(Records with scene code)

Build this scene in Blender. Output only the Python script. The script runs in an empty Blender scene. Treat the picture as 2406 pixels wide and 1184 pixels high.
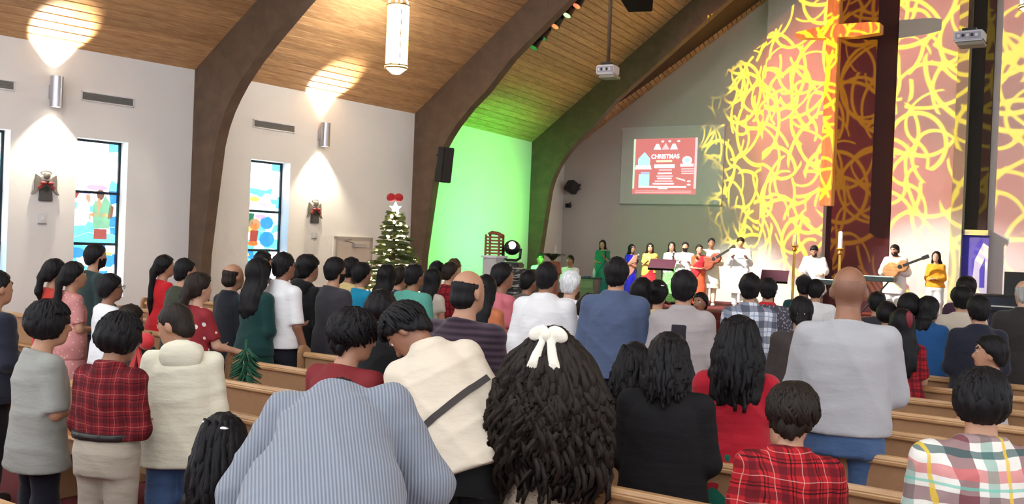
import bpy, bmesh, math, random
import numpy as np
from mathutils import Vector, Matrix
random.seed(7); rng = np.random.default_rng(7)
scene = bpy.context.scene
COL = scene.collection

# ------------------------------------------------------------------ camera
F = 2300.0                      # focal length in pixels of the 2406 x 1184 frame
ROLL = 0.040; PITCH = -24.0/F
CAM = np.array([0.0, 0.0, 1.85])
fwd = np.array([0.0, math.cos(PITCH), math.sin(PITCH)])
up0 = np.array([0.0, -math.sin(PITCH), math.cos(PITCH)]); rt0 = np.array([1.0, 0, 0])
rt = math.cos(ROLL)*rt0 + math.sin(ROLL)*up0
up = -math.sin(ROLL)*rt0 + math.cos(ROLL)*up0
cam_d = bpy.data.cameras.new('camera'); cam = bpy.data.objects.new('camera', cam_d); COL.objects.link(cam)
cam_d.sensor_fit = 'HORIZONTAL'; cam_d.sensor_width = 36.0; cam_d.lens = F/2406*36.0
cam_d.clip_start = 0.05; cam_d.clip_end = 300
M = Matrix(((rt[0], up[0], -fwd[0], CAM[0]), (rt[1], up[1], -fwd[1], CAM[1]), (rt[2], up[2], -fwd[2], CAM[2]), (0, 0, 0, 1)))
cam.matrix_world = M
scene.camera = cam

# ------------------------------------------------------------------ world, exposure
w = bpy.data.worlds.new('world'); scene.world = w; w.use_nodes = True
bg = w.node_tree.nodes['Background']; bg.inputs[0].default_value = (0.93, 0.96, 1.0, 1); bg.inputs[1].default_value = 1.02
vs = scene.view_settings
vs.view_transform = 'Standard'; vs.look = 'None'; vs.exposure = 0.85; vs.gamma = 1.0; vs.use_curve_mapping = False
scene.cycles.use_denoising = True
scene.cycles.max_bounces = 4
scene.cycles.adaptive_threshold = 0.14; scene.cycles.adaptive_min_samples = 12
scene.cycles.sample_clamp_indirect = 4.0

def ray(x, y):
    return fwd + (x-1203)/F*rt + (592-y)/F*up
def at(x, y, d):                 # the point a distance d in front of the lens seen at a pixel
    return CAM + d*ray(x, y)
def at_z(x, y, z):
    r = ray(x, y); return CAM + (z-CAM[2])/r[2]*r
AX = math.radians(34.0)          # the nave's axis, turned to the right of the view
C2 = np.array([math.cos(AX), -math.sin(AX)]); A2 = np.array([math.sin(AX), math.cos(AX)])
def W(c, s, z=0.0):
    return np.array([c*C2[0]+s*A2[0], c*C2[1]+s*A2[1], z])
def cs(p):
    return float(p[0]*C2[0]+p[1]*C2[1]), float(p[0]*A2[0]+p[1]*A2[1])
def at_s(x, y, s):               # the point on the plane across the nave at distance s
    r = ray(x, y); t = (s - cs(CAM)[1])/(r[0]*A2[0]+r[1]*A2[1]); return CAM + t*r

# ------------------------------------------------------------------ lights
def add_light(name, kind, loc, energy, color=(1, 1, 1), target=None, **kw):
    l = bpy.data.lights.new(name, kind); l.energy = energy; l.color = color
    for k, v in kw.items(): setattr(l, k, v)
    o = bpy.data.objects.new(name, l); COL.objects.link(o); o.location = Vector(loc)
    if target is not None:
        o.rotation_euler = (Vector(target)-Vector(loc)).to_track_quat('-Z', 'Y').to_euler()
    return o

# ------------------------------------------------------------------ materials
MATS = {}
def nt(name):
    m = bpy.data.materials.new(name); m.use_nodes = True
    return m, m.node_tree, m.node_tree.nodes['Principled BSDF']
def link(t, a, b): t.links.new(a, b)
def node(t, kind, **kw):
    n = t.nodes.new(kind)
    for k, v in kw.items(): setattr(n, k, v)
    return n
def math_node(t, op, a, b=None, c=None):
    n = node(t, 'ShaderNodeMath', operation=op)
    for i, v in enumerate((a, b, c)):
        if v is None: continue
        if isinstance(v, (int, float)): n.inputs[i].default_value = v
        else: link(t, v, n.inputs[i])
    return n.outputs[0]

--

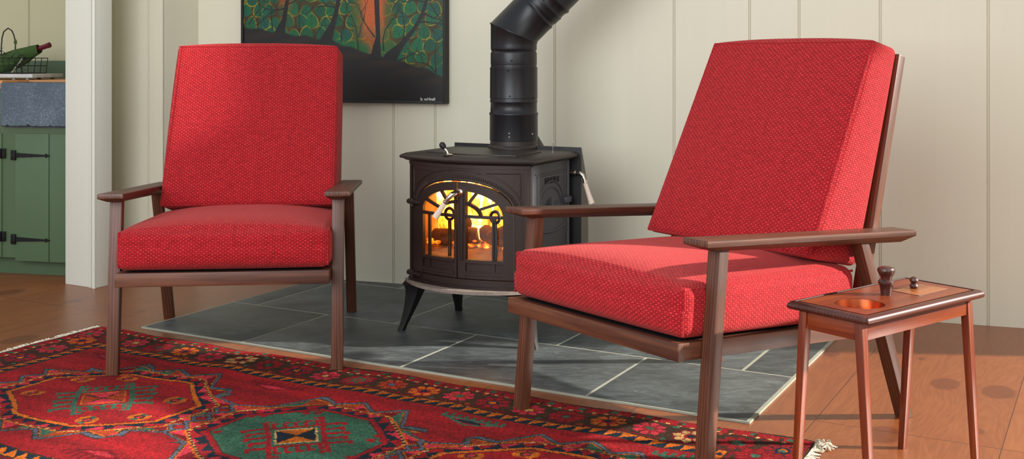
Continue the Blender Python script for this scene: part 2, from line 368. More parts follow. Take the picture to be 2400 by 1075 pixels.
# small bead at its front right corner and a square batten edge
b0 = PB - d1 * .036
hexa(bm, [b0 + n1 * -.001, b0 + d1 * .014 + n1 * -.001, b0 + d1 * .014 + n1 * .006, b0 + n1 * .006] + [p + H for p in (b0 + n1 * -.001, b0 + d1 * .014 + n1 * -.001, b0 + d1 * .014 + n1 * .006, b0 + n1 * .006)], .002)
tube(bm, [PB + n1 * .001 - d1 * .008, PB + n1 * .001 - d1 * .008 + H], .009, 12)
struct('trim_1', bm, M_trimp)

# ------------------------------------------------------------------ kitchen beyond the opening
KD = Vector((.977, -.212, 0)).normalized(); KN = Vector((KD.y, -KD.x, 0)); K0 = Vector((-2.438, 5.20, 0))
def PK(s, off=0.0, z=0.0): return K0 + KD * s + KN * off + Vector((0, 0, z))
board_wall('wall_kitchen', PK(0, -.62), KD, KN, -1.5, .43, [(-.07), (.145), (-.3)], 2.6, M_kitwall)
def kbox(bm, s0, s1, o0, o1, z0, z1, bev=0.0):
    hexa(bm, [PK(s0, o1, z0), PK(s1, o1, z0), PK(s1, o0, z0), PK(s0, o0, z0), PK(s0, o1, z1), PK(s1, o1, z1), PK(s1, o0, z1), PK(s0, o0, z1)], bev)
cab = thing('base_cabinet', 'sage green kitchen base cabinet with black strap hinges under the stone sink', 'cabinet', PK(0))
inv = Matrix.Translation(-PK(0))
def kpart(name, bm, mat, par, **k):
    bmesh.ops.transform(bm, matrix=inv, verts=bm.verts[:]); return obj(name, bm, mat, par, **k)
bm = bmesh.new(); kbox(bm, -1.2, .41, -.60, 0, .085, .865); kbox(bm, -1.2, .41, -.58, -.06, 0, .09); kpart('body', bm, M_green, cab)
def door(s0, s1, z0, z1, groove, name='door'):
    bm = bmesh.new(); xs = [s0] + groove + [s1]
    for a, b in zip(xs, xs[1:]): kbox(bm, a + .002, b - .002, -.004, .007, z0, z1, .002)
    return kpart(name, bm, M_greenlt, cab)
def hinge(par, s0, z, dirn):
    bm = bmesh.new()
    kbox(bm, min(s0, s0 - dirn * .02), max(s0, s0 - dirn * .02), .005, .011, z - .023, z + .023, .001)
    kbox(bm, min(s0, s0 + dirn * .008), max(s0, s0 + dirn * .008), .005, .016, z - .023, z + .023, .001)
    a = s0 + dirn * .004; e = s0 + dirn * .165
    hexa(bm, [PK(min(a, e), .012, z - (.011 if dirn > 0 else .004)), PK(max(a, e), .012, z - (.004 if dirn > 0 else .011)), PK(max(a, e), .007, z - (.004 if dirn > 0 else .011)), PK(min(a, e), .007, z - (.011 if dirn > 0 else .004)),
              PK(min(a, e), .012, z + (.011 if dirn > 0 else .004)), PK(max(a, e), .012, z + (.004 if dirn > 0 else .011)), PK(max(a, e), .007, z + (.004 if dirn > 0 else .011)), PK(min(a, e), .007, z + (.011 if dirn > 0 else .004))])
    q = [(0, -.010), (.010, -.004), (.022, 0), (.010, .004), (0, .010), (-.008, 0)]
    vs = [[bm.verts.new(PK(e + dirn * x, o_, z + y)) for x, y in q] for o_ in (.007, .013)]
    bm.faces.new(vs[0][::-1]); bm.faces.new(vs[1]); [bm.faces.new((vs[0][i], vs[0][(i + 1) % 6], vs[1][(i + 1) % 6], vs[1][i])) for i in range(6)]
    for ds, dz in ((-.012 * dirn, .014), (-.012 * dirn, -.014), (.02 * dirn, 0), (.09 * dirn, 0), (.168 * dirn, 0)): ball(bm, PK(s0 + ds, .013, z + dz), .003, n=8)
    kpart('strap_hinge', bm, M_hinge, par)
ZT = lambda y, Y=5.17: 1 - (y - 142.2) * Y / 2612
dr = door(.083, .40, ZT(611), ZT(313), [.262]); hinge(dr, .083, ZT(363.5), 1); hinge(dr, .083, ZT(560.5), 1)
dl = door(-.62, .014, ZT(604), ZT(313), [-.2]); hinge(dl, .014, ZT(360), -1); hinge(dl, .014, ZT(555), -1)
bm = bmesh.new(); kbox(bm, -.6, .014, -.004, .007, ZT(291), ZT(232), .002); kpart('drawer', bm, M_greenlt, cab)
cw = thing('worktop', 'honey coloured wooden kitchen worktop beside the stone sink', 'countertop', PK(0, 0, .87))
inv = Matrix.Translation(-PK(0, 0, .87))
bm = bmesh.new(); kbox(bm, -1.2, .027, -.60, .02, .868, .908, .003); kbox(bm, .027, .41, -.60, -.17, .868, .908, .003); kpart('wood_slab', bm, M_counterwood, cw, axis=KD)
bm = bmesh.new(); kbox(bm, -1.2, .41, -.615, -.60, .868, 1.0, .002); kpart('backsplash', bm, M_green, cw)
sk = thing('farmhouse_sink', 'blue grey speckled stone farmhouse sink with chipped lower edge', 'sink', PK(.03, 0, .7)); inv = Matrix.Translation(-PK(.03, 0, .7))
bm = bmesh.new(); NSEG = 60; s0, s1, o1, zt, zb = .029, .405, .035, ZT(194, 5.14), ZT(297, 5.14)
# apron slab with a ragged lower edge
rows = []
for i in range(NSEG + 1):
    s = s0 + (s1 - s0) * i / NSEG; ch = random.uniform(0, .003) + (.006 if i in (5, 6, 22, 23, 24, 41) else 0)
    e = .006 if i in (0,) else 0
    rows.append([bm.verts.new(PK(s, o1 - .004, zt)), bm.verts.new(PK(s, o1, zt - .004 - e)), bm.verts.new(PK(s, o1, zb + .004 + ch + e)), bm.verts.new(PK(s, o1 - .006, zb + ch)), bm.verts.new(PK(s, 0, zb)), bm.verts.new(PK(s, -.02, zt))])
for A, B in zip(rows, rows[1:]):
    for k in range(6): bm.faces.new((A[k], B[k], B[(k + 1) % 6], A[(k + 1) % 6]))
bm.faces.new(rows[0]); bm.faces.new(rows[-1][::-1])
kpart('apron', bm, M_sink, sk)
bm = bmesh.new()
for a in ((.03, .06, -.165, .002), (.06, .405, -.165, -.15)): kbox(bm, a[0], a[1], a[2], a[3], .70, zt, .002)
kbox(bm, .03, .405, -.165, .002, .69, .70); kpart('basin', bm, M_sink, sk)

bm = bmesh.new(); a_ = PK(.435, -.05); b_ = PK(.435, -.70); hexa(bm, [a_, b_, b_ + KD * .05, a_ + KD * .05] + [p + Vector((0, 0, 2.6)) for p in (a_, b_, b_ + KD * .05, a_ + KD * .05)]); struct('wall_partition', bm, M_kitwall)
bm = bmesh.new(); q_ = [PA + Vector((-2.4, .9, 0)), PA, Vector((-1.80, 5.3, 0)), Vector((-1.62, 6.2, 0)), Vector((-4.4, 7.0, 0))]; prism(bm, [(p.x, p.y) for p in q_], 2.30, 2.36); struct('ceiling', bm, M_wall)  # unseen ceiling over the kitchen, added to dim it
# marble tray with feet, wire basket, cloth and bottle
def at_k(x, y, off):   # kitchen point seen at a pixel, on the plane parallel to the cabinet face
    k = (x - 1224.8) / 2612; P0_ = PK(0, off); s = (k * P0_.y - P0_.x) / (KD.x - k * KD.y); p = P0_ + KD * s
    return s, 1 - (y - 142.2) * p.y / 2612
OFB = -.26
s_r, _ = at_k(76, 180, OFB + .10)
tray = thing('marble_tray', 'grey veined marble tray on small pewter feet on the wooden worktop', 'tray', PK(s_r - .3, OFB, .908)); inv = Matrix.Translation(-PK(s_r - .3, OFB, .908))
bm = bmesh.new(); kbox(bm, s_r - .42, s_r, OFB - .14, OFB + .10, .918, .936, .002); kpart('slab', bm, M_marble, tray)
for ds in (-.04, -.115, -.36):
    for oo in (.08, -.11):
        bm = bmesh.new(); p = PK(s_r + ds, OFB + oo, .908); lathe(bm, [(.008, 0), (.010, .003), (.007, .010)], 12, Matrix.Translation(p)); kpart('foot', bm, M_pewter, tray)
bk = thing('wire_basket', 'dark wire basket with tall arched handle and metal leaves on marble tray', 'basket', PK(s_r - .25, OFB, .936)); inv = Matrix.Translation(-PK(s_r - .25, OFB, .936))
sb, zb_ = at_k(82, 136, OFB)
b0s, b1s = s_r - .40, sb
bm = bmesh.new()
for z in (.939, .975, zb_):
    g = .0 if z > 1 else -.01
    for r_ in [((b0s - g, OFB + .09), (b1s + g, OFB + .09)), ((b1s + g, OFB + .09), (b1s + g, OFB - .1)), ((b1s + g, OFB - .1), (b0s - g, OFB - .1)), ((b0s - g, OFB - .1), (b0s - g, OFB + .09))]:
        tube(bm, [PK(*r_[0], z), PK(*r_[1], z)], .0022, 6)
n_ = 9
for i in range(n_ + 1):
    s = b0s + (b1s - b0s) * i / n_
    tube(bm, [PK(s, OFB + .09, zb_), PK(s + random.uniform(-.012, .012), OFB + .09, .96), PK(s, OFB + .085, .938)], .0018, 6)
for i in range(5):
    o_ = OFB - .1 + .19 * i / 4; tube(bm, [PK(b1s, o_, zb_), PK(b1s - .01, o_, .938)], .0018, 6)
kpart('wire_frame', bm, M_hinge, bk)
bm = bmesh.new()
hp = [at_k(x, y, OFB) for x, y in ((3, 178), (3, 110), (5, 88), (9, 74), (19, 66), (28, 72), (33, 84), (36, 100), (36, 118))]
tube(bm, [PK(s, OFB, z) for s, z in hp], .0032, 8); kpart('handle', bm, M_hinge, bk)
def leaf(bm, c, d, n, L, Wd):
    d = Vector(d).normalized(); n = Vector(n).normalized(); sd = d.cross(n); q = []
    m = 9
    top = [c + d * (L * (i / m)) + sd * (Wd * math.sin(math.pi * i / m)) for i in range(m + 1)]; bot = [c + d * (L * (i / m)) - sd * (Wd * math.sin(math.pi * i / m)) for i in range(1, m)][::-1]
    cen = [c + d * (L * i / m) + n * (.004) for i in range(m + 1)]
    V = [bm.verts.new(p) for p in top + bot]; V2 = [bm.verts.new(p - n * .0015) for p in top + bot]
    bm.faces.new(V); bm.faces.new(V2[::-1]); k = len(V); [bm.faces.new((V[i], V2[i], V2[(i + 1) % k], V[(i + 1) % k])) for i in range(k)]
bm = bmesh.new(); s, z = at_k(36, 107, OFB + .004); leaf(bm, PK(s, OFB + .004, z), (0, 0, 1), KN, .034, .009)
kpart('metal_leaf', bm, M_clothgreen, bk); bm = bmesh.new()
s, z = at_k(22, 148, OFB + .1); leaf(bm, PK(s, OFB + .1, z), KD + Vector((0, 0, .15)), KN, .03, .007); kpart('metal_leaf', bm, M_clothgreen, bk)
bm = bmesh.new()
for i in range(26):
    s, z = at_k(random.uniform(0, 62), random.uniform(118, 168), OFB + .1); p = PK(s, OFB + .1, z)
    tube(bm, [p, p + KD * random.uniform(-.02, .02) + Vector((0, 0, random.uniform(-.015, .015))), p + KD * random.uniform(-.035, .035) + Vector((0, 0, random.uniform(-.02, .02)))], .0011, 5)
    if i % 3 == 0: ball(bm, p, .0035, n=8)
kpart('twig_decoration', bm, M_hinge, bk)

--

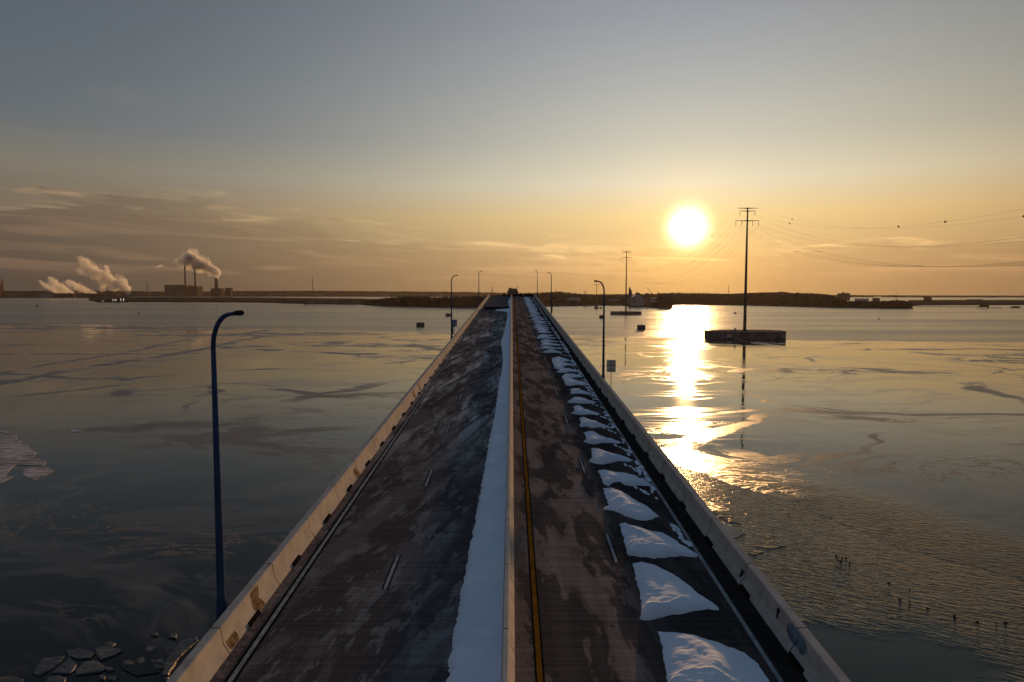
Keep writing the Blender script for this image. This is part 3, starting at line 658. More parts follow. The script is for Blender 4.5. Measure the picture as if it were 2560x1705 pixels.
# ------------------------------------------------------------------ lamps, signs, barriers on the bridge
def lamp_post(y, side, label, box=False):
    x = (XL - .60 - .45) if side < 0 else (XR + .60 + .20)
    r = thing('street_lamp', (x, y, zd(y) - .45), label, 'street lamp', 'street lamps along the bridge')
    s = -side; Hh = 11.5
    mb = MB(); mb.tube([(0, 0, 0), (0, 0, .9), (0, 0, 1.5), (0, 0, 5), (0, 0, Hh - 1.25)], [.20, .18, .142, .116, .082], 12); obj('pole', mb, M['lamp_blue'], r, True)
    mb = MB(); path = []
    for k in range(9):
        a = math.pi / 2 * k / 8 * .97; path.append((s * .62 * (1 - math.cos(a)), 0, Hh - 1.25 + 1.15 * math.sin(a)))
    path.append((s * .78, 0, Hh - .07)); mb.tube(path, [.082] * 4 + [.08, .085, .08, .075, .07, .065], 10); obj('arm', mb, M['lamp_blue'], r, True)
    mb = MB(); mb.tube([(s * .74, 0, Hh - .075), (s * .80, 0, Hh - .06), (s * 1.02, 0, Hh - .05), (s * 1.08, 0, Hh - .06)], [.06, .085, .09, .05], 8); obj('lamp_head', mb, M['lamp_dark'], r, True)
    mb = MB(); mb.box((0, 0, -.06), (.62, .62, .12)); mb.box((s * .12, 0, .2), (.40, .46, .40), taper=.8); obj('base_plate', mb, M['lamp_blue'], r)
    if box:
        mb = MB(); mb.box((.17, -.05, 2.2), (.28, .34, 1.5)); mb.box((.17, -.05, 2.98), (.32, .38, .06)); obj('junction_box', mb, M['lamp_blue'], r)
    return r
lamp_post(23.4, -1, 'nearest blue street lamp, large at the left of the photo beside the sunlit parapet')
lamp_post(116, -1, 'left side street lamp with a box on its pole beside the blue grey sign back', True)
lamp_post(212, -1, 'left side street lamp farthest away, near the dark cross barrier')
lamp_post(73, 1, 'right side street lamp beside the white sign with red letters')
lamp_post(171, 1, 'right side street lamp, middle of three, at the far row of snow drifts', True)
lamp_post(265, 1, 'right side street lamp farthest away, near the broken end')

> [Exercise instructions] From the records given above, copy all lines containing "follow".

> [Problem solution]
Continue the Blender Python script for this scene: part 2, from line 368. More parts follow. Take the picture to be 2400 by 1075 pixels.
Keep writing the Blender script for this image. This is part 3, starting at line 658. More parts follow. The script is for Blender 4.5. Measure the picture as if it were 2560x1705 pixels.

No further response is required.